I'm really trying to temper my normal, rabidly anti-Apple mindset because I am genuinely at a loss to understand the concept (graphics designers excepted) that makes these devices any more desirable or even useful to most people than a netbook to the degree that it's worth spending so much money.
Do you find a laptop comfortable to use on your lap on the sofa or the train/bus? If so then I can see your problem, why would you want an iPad?
If you commute, or want to sit in a comfy chair with your feet up, and you don't like using a laptop on your lap, and you surf the net and consume media enough to care, and you've got £500 to spare, and maybe you want to read the odd ebook, then the iPad is possibly for you. I don't know how limited a demographic that is...
I assume Apple do, have spent some research dollars on checking, and that's why they've produced the iPad.
If that turns out not to be the case, then the iPad will go the way of all the other tablet PCs, a niche product, that some people love and everyone else doesn't get.

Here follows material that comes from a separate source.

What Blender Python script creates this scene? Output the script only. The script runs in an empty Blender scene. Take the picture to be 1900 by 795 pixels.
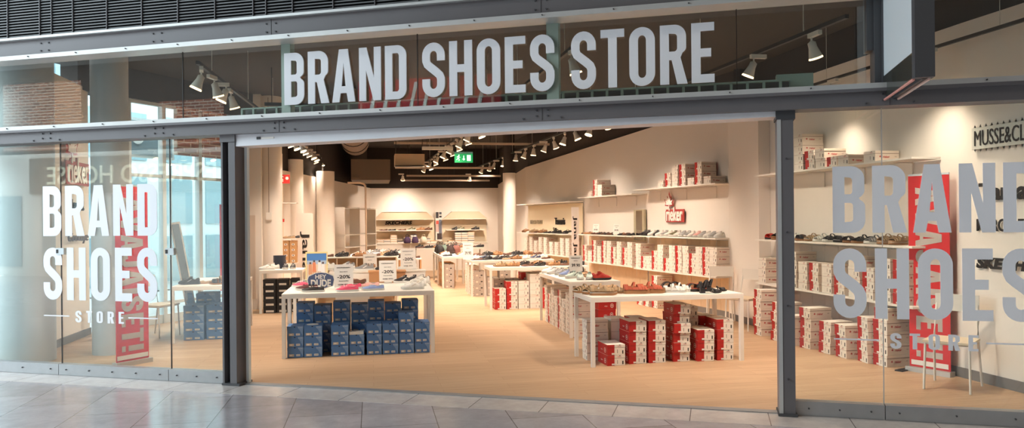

Let's face it, tablet PC been around for two decades now. It wasn't just clumsy and bulky, but OS is as horrific as using desktop. That's 20 yrs in the developments and researches by many PC makers with the help from Microsoft's hundred set of brains behind scene. The expensive device fails to attract consumers not just mentioned earlier, but also the price. Here we comes, Newton launch prematurely before we all ready for it, now the iPad. iPad is actually Newton reborn with a twist. Again, Apple doing it's best to do what others failed to do in the last 20 yrs, bring us a gadget that will ignite next round of technology gold rush, every PC makers try to imitate but failure to innovate in design from hardwares to softwares, something that really origin.
If a PC maker like HP really want to stand out, should re-invent the wheel and stop using Microsoft OS and spend some valuable time in RTOS or Linux which HP already has the technical skill to do it. iPad is iPhone size it up not, deserve the credit to change the way we use computer for yrs to come.